Investigating ideas of movement, transition, and temporality, with notions of identity from both personal and cultural context, Waxman introduces contemporary attitudes to mark-making and gestures as an integrated art form. The main focus of her artistic practice is on the interpretation of gesture through subtle variations that are repeated in time and space.

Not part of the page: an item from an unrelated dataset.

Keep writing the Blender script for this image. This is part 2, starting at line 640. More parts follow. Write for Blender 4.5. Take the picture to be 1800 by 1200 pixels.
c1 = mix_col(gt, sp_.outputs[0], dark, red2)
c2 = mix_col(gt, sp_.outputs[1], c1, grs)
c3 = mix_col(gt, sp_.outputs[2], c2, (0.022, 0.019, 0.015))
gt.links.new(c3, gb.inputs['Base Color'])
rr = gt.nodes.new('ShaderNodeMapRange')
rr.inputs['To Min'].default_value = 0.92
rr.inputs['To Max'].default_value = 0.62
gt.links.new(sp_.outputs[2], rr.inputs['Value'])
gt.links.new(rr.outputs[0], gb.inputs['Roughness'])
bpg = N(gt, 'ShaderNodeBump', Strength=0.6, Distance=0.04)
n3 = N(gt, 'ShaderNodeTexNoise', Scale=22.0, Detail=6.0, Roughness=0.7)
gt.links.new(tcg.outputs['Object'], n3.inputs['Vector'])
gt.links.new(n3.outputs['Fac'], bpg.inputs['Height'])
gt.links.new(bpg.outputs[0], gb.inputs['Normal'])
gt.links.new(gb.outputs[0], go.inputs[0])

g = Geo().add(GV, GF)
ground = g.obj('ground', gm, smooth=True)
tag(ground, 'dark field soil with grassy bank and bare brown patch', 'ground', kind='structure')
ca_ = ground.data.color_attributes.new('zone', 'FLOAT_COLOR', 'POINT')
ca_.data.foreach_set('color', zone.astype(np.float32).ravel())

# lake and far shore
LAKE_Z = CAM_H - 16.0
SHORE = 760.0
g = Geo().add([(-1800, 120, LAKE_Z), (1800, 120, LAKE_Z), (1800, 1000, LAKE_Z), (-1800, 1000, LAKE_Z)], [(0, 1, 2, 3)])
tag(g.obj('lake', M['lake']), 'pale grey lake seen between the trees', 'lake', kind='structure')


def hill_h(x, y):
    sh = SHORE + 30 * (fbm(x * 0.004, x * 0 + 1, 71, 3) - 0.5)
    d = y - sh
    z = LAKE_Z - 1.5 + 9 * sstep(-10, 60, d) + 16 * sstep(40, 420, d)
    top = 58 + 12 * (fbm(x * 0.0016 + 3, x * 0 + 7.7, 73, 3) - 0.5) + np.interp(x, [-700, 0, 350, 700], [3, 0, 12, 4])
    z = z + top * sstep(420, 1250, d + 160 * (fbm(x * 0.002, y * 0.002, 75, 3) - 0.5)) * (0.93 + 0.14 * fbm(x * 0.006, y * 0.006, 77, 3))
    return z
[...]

Waxman’s work has been exhibited nationally and abroad. She holds a BA in Social Science and communication, and currently an MFA Candidate at York University, Toronto. Waxman is a recipient of grants from the Ontario Arts Council, Canada Council for the Arts, and the SSHRC Joseph Armand Bombardier Graduate Scholarship.

Aisha Sasha John

Aisha Sasha John‘s medium is energy. A poet and choreographer, Aisha is the author of I have to live. (McClelland & Stewart), finalist for the 2018 Griffin Poetry Prize, THOU (Book*hug), finalist for the 2015 Trillium Book Award, and TO STAND AT THE PRECIPICE ALONE AND REPEAT WHAT IS WHISPERED (UDP). Aisha was Writer-in-Residence at the University of Toronto (Scarborough) in 2018 and served as guest faculty for the 2019 Writing Studio residency program at The Banff Centre. Aisha is also the 2019-2022 Dancemakers’ Resident Artist—in 2021 she will commence research on an ensemble work DIANA ROSS DREAM. Her solo work the aisha of is premiered at the Whitney Museum in 2017.